** begin Data block **
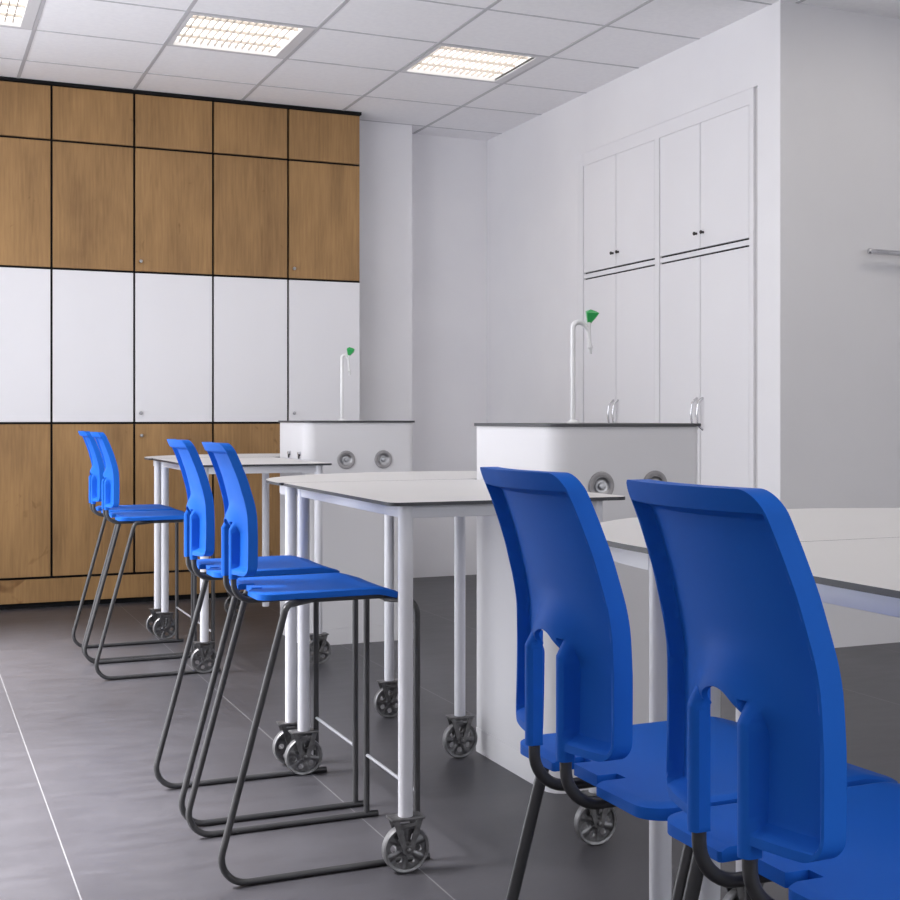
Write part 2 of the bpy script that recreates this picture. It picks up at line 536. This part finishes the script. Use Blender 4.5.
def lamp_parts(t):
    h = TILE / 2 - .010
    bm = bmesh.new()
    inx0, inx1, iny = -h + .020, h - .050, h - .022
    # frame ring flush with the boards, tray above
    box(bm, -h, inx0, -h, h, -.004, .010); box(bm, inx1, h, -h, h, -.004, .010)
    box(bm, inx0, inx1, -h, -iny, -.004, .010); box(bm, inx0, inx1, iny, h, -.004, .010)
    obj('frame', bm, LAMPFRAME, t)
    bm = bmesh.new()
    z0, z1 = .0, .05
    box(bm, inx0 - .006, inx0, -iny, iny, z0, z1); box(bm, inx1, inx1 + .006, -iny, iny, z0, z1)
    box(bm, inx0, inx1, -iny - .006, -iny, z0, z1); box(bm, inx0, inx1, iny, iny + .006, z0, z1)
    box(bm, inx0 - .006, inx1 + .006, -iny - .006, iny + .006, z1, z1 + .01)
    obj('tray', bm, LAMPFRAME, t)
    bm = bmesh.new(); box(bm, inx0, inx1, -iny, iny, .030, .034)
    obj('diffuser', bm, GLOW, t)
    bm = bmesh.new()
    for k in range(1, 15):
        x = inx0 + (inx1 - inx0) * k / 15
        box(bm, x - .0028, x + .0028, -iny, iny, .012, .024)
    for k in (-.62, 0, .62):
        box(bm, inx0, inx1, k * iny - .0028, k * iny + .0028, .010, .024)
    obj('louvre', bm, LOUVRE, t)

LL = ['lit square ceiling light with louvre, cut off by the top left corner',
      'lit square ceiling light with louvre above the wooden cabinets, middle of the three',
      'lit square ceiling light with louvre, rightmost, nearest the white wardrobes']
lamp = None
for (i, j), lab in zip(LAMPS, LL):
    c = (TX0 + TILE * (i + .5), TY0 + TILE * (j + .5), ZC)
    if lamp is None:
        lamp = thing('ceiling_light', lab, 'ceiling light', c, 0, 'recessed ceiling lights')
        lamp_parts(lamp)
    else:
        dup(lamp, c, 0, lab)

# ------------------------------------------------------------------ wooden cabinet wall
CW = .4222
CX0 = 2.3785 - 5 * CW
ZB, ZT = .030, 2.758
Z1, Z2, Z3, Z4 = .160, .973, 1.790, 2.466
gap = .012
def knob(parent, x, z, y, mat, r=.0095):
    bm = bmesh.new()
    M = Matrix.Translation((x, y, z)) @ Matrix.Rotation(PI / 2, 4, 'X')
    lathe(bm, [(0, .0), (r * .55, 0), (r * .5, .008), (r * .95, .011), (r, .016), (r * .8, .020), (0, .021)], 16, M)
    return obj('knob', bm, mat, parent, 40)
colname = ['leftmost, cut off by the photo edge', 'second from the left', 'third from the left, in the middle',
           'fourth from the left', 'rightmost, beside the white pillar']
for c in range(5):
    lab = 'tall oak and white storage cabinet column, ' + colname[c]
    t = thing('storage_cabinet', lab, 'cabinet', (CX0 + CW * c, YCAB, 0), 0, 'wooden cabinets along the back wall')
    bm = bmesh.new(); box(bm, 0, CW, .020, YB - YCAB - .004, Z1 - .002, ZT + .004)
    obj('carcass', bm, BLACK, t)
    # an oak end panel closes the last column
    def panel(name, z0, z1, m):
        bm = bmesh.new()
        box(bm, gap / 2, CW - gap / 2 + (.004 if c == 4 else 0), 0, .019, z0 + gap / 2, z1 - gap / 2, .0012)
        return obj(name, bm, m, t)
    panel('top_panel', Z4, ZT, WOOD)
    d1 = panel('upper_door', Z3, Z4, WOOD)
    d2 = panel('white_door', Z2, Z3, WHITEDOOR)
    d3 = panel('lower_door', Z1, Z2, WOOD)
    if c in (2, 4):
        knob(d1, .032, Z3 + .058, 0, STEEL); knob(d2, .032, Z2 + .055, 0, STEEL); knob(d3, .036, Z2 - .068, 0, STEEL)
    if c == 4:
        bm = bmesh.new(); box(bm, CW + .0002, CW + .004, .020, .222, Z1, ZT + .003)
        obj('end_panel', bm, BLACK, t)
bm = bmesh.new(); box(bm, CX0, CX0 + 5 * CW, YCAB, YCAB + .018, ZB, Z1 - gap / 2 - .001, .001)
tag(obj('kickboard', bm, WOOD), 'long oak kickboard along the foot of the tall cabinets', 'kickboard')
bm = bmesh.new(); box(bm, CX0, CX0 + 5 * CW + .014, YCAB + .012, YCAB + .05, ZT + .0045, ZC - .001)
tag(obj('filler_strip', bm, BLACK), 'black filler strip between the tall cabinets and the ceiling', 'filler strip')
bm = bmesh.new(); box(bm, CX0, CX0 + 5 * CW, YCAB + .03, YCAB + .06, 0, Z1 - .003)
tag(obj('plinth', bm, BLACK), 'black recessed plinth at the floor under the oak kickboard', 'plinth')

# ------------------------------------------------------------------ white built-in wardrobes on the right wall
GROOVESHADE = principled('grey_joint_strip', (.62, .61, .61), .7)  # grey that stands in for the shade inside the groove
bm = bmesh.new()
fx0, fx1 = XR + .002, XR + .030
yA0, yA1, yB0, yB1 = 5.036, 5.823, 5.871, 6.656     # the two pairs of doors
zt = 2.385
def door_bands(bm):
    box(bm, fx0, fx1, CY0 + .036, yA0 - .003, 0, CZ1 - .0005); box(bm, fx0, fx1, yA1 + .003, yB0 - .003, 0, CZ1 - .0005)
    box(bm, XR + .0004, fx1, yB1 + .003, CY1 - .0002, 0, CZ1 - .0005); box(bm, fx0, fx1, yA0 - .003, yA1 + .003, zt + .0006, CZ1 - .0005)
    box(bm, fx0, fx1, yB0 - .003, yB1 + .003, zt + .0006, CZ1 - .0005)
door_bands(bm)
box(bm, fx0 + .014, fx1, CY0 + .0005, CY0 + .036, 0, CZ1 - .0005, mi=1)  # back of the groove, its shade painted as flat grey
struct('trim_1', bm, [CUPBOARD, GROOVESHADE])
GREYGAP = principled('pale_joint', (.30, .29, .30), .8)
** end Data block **
[Set exercise]: Set the data above down again exactly as given, with no pictures.

[Correct answer]:
Write part 2 of the bpy script that recreates this picture. It picks up at line 536. This part finishes the script. Use Blender 4.5.
def lamp_parts(t):
    h = TILE / 2 - .010
    bm = bmesh.new()
    inx0, inx1, iny = -h + .020, h - .050, h - .022
    # frame ring flush with the boards, tray above
    box(bm, -h, inx0, -h, h, -.004, .010); box(bm, inx1, h, -h, h, -.004, .010)
    box(bm, inx0, inx1, -h, -iny, -.004, .010); box(bm, inx0, inx1, iny, h, -.004, .010)
    obj('frame', bm, LAMPFRAME, t)
    bm = bmesh.new()
    z0, z1 = .0, .05
    box(bm, inx0 - .006, inx0, -iny, iny, z0, z1); box(bm, inx1, inx1 + .006, -iny, iny, z0, z1)
    box(bm, inx0, inx1, -iny - .006, -iny, z0, z1); box(bm, inx0, inx1, iny, iny + .006, z0, z1)
    box(bm, inx0 - .006, inx1 + .006, -iny - .006, iny + .006, z1, z1 + .01)
    obj('tray', bm, LAMPFRAME, t)
    bm = bmesh.new(); box(bm, inx0, inx1, -iny, iny, .030, .034)
    obj('diffuser', bm, GLOW, t)
    bm = bmesh.new()
    for k in range(1, 15):
        x = inx0 + (inx1 - inx0) * k / 15
        box(bm, x - .0028, x + .0028, -iny, iny, .012, .024)
    for k in (-.62, 0, .62):
        box(bm, inx0, inx1, k * iny - .0028, k * iny + .0028, .010, .024)
    obj('louvre', bm, LOUVRE, t)

LL = ['lit square ceiling light with louvre, cut off by the top left corner',
      'lit square ceiling light with louvre above the wooden cabinets, middle of the three',
      'lit square ceiling light with louvre, rightmost, nearest the white wardrobes']
lamp = None
for (i, j), lab in zip(LAMPS, LL):
    c = (TX0 + TILE * (i + .5), TY0 + TILE * (j + .5), ZC)
    if lamp is None:
        lamp = thing('ceiling_light', lab, 'ceiling light', c, 0, 'recessed ceiling lights')
        lamp_parts(lamp)
    else:
        dup(lamp, c, 0, lab)

# ------------------------------------------------------------------ wooden cabinet wall
CW = .4222
CX0 = 2.3785 - 5 * CW
ZB, ZT = .030, 2.758
Z1, Z2, Z3, Z4 = .160, .973, 1.790, 2.466
gap = .012
def knob(parent, x, z, y, mat, r=.0095):
    bm = bmesh.new()
    M = Matrix.Translation((x, y, z)) @ Matrix.Rotation(PI / 2, 4, 'X')
    lathe(bm, [(0, .0), (r * .55, 0), (r * .5, .008), (r * .95, .011), (r, .016), (r * .8, .020), (0, .021)], 16, M)
    return obj('knob', bm, mat, parent, 40)
colname = ['leftmost, cut off by the photo edge', 'second from the left', 'third from the left, in the middle',
           'fourth from the left', 'rightmost, beside the white pillar']
for c in range(5):
    lab = 'tall oak and white storage cabinet column, ' + colname[c]
    t = thing('storage_cabinet', lab, 'cabinet', (CX0 + CW * c, YCAB, 0), 0, 'wooden cabinets along the back wall')
    bm = bmesh.new(); box(bm, 0, CW, .020, YB - YCAB - .004, Z1 - .002, ZT + .004)
    obj('carcass', bm, BLACK, t)
    # an oak end panel closes the last column
    def panel(name, z0, z1, m):
        bm = bmesh.new()
        box(bm, gap / 2, CW - gap / 2 + (.004 if c == 4 else 0), 0, .019, z0 + gap / 2, z1 - gap / 2, .0012)
        return obj(name, bm, m, t)
    panel('top_panel', Z4, ZT, WOOD)
    d1 = panel('upper_door', Z3, Z4, WOOD)
    d2 = panel('white_door', Z2, Z3, WHITEDOOR)
    d3 = panel('lower_door', Z1, Z2, WOOD)
    if c in (2, 4):
        knob(d1, .032, Z3 + .058, 0, STEEL); knob(d2, .032, Z2 + .055, 0, STEEL); knob(d3, .036, Z2 - .068, 0, STEEL)
    if c == 4:
        bm = bmesh.new(); box(bm, CW + .0002, CW + .004, .020, .222, Z1, ZT + .003)
        obj('end_panel', bm, BLACK, t)
bm = bmesh.new(); box(bm, CX0, CX0 + 5 * CW, YCAB, YCAB + .018, ZB, Z1 - gap / 2 - .001, .001)
tag(obj('kickboard', bm, WOOD), 'long oak kickboard along the foot of the tall cabinets', 'kickboard')
bm = bmesh.new(); box(bm, CX0, CX0 + 5 * CW + .014, YCAB + .012, YCAB + .05, ZT + .0045, ZC - .001)
tag(obj('filler_strip', bm, BLACK), 'black filler strip between the tall cabinets and the ceiling', 'filler strip')
bm = bmesh.new(); box(bm, CX0, CX0 + 5 * CW, YCAB + .03, YCAB + .06, 0, Z1 - .003)
tag(obj('plinth', bm, BLACK), 'black recessed plinth at the floor under the oak kickboard', 'plinth')

# ------------------------------------------------------------------ white built-in wardrobes on the right wall
GROOVESHADE = principled('grey_joint_strip', (.62, .61, .61), .7)  # grey that stands in for the shade inside the groove
bm = bmesh.new()
fx0, fx1 = XR + .002, XR + .030
yA0, yA1, yB0, yB1 = 5.036, 5.823, 5.871, 6.656     # the two pairs of doors
zt = 2.385
def door_bands(bm):
    box(bm, fx0, fx1, CY0 + .036, yA0 - .003, 0, CZ1 - .0005); box(bm, fx0, fx1, yA1 + .003, yB0 - .003, 0, CZ1 - .0005)
    box(bm, XR + .0004, fx1, yB1 + .003, CY1 - .0002, 0, CZ1 - .0005); box(bm, fx0, fx1, yA0 - .003, yA1 + .003, zt + .0006, CZ1 - .0005)
    box(bm, fx0, fx1, yB0 - .003, yB1 + .003, zt + .0006, CZ1 - .0005)
door_bands(bm)
box(bm, fx0 + .014, fx1, CY0 + .0005, CY0 + .036, 0, CZ1 - .0005, mi=1)  # back of the groove, its shade painted as flat grey
struct('trim_1', bm, [CUPBOARD, GROOVESHADE])
GREYGAP = principled('pale_joint', (.30, .29, .30), .8)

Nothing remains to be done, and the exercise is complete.